2013 Grand Prix du Canada

Since I joined the Motorsport Club of Ottawa in 1997, I have wanted work at the Canadian Grand Prix at Circuit Gilles Villeneuve in Montreal. In our club’s 50th Anniversary book, there were many photos of MCO members working at the pinnacle event of Canadian motorsports.

This year, through my involvement with the IMSA Porsche GT3 Cup Challenge Canada, I have been able to work as a scrutineer and pit lane official during the 2013 Grand Prix du Canada weekend.

The weekend began on Wednesday when I drove to Montreal to help with the setup of the IMSA tech area. This involves setting up the car lift and scale, then levelling both (very difficult in this case because the pavement was sloped) and setting up the awning.

On Thursday we completed our technical inspections of all competitor vehicles and driver safety equipment.

Friday was the first of the track sessions. This introduced me to the special procedures for the support series at Circuit Gilles Villeneuve. All the support series were paddocked north of the hairpin, at the far end of the island from the pits and starting grid. An hour before our session starts, we line up the cars on a false grid near the paddock, on the narrow road along the Olympic rowing basin. At 30 minutes before the session, we move the false grid further up the road to the next false grid area. This is right next to the track fence, so we could watch the other sessions, including one of the Formula-1 practice sessions.

Pit lane for the Porsche GT3 Cup Challenge Canada, 2013 Canadian Grand Prix weekend.
Pit lane for the Porsche GT3 Cup Challenge Canada, 2013 Canadian Grand Prix weekend.

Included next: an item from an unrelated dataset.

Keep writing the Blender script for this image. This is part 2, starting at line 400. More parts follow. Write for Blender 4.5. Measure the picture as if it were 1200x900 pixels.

Finally, when the previous session ends, we are ready to move to the pit lane. Moving from the last false grid area to pit lane is only possible via the track, so it can only be once all the vehicles in the previous session are off the track. If the previous session was another support series, they are moved out of pit lane and drive counter-race back to a different track exit near the first false grid area, at the same time as our series moves up into pit lane. As it is a long distance, no one can even walk to or from pit lane – they must be on golf cart or pit bike. There is no way to enter the pit lane without a Formula-1 paddock pass, and we were not issued with those valuable passes.


In pit lane, we had to stay on the right hand side, away from the Formula-1 garages. There was a row of pit lane marshals down the centre of pit lane keeping us away from the garages. All the pit equipment for the Porsche teams was pushed up against the outer pit lane wall.

But just being at the circuit and being in pit lane during the Formula-1 weekend was so amazing. I have wanted to be part of the weekend for so long.

Our final race was the last event before the Formula-1 race on Sunday. This meant we were told we had a hard cut-off time. Unfortunately the previous session had caused damage to the track guardrails, which delayed our start. The Clerk of the Course (Support Series), Cindy Armstrong, was able to get the Porsche GT3 Cup series most of our track time by pushing out the session end time.

The IMSA team, 2013 Canadian Grand Prix.
The IMSA team, 2013 Canadian Grand Prix.

After the final post-race technical inspection on Sunday, we started the teardown of the IMSA equipment and trailers. We got everything down and most equipment packed away when we walked over to the hairpin to watch the first few laps of the Formula-1 race. We left the island after that, while the race was still on; if we had not left then we would be forced to stay for 2 hours after the race before they allow cars on the exit bridges.

This weekend was a dream from me, to be part of a Formula-1 weekend.